- _Set exercise_: Exclude the pictures, then repeat the remaining data exactly.

- _Source material_:
>> start
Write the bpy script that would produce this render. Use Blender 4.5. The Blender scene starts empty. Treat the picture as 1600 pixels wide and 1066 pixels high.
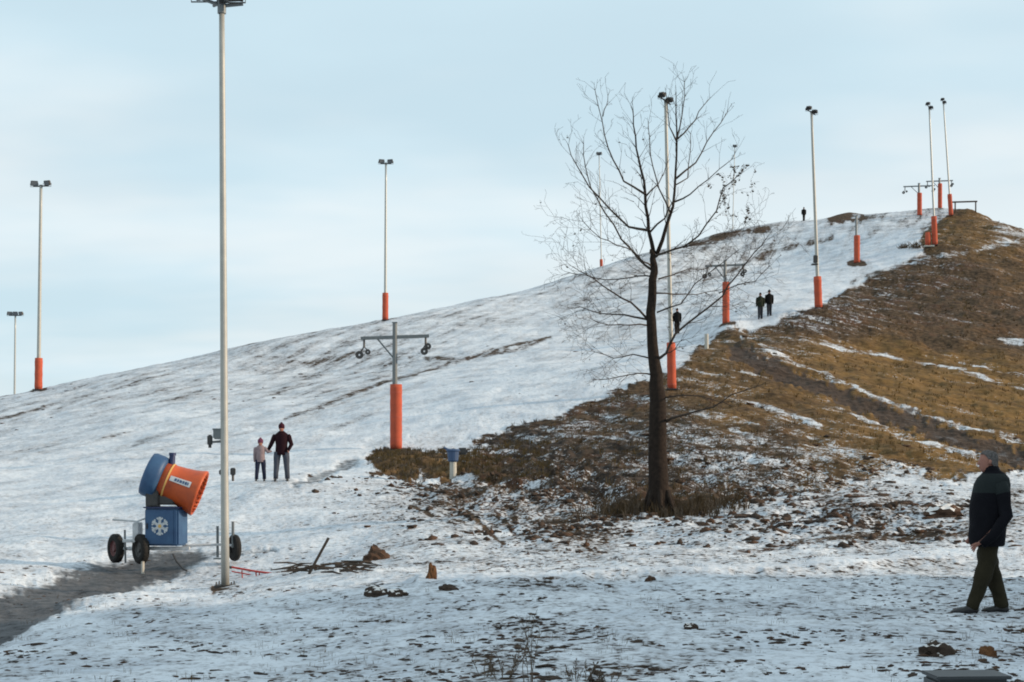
import bpy, bmesh, math, random
import numpy as np
from mathutils import Vector, Matrix
R = math.radians
SC = bpy.context.scene
COL = SC.collection
rng = np.random.default_rng(7)
random.seed(7)
# ---------------------------------------------------------------- camera, sky, sun, exposure
cam_d = bpy.data.cameras.new('camera'); cam = bpy.data.objects.new('camera', cam_d); COL.objects.link(cam)
cam.location = (0, 0, 0); cam.rotation_euler = (R(90), 0, 0)
cam_d.sensor_width = 36; cam_d.lens = 36*2400/1600; cam_d.shift_y = (730-533)/1600.0
cam_d.clip_start = 0.2; cam_d.clip_end = 9000
SC.camera = cam
SUN_DIR = Vector((0.99, -0.06, 0.0)).normalized(); SUN_EL = 18.0
sun_vec = Vector((SUN_DIR.x*math.cos(R(SUN_EL)), SUN_DIR.y*math.cos(R(SUN_EL)), math.sin(R(SUN_EL))))
wd = bpy.data.worlds.new('World'); SC.world = wd; wd.use_nodes = True
nt = wd.node_tree; nt.nodes.clear()
def wn(t, **k):
    n = nt.nodes.new(t)
    for a, b in k.items(): setattr(n, a, b)
    return n
out = wn('ShaderNodeOutputWorld'); bg = wn('ShaderNodeBackground')
sky = wn('ShaderNodeTexSky', sky_type='NISHITA', sun_disc=False)
sky.sun_elevation = R(SUN_EL); sky.sun_rotation = math.atan2(SUN_DIR.x, SUN_DIR.y)
sky.altitude = 200; sky.air_density = 1.0; sky.dust_density = 1.0; sky.ozone_density = 1.6
tc = wn('ShaderNodeTexCoord'); sep = wn('ShaderNodeSeparateXYZ'); nt.links.new(tc.outputs['Generated'], sep.inputs[0])
zc = wn('ShaderNodeMath', operation='MAXIMUM'); zc.inputs[1].default_value = 0.0; nt.links.new(sep.outputs[2], zc.inputs[0])
zp = wn('ShaderNodeMath', operation='ADD'); zp.inputs[1].default_value = 0.18; nt.links.new(zc.outputs[0], zp.inputs[0])
dv = wn('ShaderNodeVectorMath', operation='DIVIDE'); cmb = wn('ShaderNodeCombineXYZ')
for i in range(3): nt.links.new(zp.outputs[0], cmb.inputs[i])
nt.links.new(tc.outputs['Generated'], dv.inputs[0]); nt.links.new(cmb.outputs[0], dv.inputs[1])
mp = wn('ShaderNodeMapping'); mp.inputs['Scale'].default_value = (0.8, 1.15, 0.0); mp.inputs['Rotation'].default_value = (0, 0, 0.12)
mp.inputs['Location'].default_value = (3.1, 1.7, 0)
nt.links.new(dv.outputs[0], mp.inputs[0])
cn = wn('ShaderNodeTexNoise'); cn.inputs['Scale'].default_value = 1.5; cn.inputs['Detail'].default_value = 5; cn.inputs['Roughness'].default_value = 0.42
nt.links.new(mp.outputs[0], cn.inputs['Vector'])
rp = wn('ShaderNodeMapRange'); rp.interpolation_type = 'SMOOTHSTEP'
rp.inputs['From Min'].default_value = 0.36; rp.inputs['From Max'].default_value = 0.66
rp.inputs['To Min'].default_value = 0.86; rp.inputs['To Max'].default_value = 0.97
nt.links.new(cn.outputs['Fac'], rp.inputs['Value'])
mx = wn('ShaderNodeMix', data_type='RGBA')
cn2 = wn('ShaderNodeTexNoise'); cn2.inputs['Scale'].default_value = 0.9; cn2.inputs['Detail'].default_value = 4; cn2.inputs['Roughness'].default_value = 0.55
nt.links.new(mp.outputs[0], cn2.inputs['Vector'])
rp2 = wn('ShaderNodeMapRange'); rp2.interpolation_type = 'SMOOTHSTEP'; rp2.inputs['From Min'].default_value = 0.38; rp2.inputs['From Max'].default_value = 0.64
nt.links.new(cn2.outputs['Fac'], rp2.inputs['Value'])
mc = wn('ShaderNodeMix', data_type='RGBA'); mc.inputs[6].default_value = (6.55, 8.4, 9.35, 1); mc.inputs[7].default_value = (8.35, 9.3, 9.7, 1)   # thin high cloud
nt.links.new(rp2.outputs[0], mc.inputs[0]); nt.links.new(mc.outputs[2], mx.inputs[7])
nt.links.new(rp.outputs[0], mx.inputs[0]); nt.links.new(sky.outputs[0], mx.inputs[6])
nt.links.new(mx.outputs[2], bg.inputs[0]); bg.inputs[1].default_value = 0.1
nt.links.new(bg.outputs[0], out.inputs[0])
sd = bpy.data.lights.new('sun', 'SUN'); sd.energy = 4.6; sd.angle = R(0.8); sd.color = (1.0, 0.78, 0.56)
so = bpy.data.objects.new('sun', sd); COL.objects.link(so)
so.rotation_euler = (-sun_vec).to_track_quat('-Z', 'Y').to_euler()
SC.view_settings.view_transform = 'Standard'; SC.view_settings.look = 'None'
SC.view_settings.gamma = 1; SC.view_settings.exposure = 0.0; SC.view_settings.use_curve_mapping = False
SC.render.resolution_x = 1024; SC.render.resolution_y = 682
SC.render.engine = 'CYCLES'; SC.cycles.filter_width = 1.9
import math
import numpy as np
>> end
- _Right answer_:
Write the bpy script that would produce this render. Use Blender 4.5. The Blender scene starts empty. Treat the picture as 1600 pixels wide and 1066 pixels high.
import bpy, bmesh, math, random
import numpy as np
from mathutils import Vector, Matrix
R = math.radians
SC = bpy.context.scene
COL = SC.collection
rng = np.random.default_rng(7)
random.seed(7)
# ---------------------------------------------------------------- camera, sky, sun, exposure
cam_d = bpy.data.cameras.new('camera'); cam = bpy.data.objects.new('camera', cam_d); COL.objects.link(cam)
cam.location = (0, 0, 0); cam.rotation_euler = (R(90), 0, 0)
cam_d.sensor_width = 36; cam_d.lens = 36*2400/1600; cam_d.shift_y = (730-533)/1600.0
cam_d.clip_start = 0.2; cam_d.clip_end = 9000
SC.camera = cam
SUN_DIR = Vector((0.99, -0.06, 0.0)).normalized(); SUN_EL = 18.0
sun_vec = Vector((SUN_DIR.x*math.cos(R(SUN_EL)), SUN_DIR.y*math.cos(R(SUN_EL)), math.sin(R(SUN_EL))))
wd = bpy.data.worlds.new('World'); SC.world = wd; wd.use_nodes = True
nt = wd.node_tree; nt.nodes.clear()
def wn(t, **k):
    n = nt.nodes.new(t)
    for a, b in k.items(): setattr(n, a, b)
    return n
out = wn('ShaderNodeOutputWorld'); bg = wn('ShaderNodeBackground')
sky = wn('ShaderNodeTexSky', sky_type='NISHITA', sun_disc=False)
sky.sun_elevation = R(SUN_EL); sky.sun_rotation = math.atan2(SUN_DIR.x, SUN_DIR.y)
sky.altitude = 200; sky.air_density = 1.0; sky.dust_density = 1.0; sky.ozone_density = 1.6
tc = wn('ShaderNodeTexCoord'); sep = wn('ShaderNodeSeparateXYZ'); nt.links.new(tc.outputs['Generated'], sep.inputs[0])
zc = wn('ShaderNodeMath', operation='MAXIMUM'); zc.inputs[1].default_value = 0.0; nt.links.new(sep.outputs[2], zc.inputs[0])
zp = wn('ShaderNodeMath', operation='ADD'); zp.inputs[1].default_value = 0.18; nt.links.new(zc.outputs[0], zp.inputs[0])
dv = wn('ShaderNodeVectorMath', operation='DIVIDE'); cmb = wn('ShaderNodeCombineXYZ')
for i in range(3): nt.links.new(zp.outputs[0], cmb.inputs[i])
nt.links.new(tc.outputs['Generated'], dv.inputs[0]); nt.links.new(cmb.outputs[0], dv.inputs[1])
mp = wn('ShaderNodeMapping'); mp.inputs['Scale'].default_value = (0.8, 1.15, 0.0); mp.inputs['Rotation'].default_value = (0, 0, 0.12)
mp.inputs['Location'].default_value = (3.1, 1.7, 0)
nt.links.new(dv.outputs[0], mp.inputs[0])
cn = wn('ShaderNodeTexNoise'); cn.inputs['Scale'].default_value = 1.5; cn.inputs['Detail'].default_value = 5; cn.inputs['Roughness'].default_value = 0.42
nt.links.new(mp.outputs[0], cn.inputs['Vector'])
rp = wn('ShaderNodeMapRange'); rp.interpolation_type = 'SMOOTHSTEP'
rp.inputs['From Min'].default_value = 0.36; rp.inputs['From Max'].default_value = 0.66
rp.inputs['To Min'].default_value = 0.86; rp.inputs['To Max'].default_value = 0.97
nt.links.new(cn.outputs['Fac'], rp.inputs['Value'])
mx = wn('ShaderNodeMix', data_type='RGBA')
cn2 = wn('ShaderNodeTexNoise'); cn2.inputs['Scale'].default_value = 0.9; cn2.inputs['Detail'].default_value = 4; cn2.inputs['Roughness'].default_value = 0.55
nt.links.new(mp.outputs[0], cn2.inputs['Vector'])
rp2 = wn('ShaderNodeMapRange'); rp2.interpolation_type = 'SMOOTHSTEP'; rp2.inputs['From Min'].default_value = 0.38; rp2.inputs['From Max'].default_value = 0.64
nt.links.new(cn2.outputs['Fac'], rp2.inputs['Value'])
mc = wn('ShaderNodeMix', data_type='RGBA'); mc.inputs[6].default_value = (6.55, 8.4, 9.35, 1); mc.inputs[7].default_value = (8.35, 9.3, 9.7, 1)   # thin high cloud
nt.links.new(rp2.outputs[0], mc.inputs[0]); nt.links.new(mc.outputs[2], mx.inputs[7])
nt.links.new(rp.outputs[0], mx.inputs[0]); nt.links.new(sky.outputs[0], mx.inputs[6])
nt.links.new(mx.outputs[2], bg.inputs[0]); bg.inputs[1].default_value = 0.1
nt.links.new(bg.outputs[0], out.inputs[0])
sd = bpy.data.lights.new('sun', 'SUN'); sd.energy = 4.6; sd.angle = R(0.8); sd.color = (1.0, 0.78, 0.56)
so = bpy.data.objects.new('sun', sd); COL.objects.link(so)
so.rotation_euler = (-sun_vec).to_track_quat('-Z', 'Y').to_euler()
SC.view_settings.view_transform = 'Standard'; SC.view_settings.look = 'None'
SC.view_settings.gamma = 1; SC.view_settings.exposure = 0.0; SC.view_settings.use_curve_mapping = False
SC.render.resolution_x = 1024; SC.render.resolution_y = 682
SC.render.engine = 'CYCLES'; SC.cycles.filter_width = 1.9
import math
import numpy as np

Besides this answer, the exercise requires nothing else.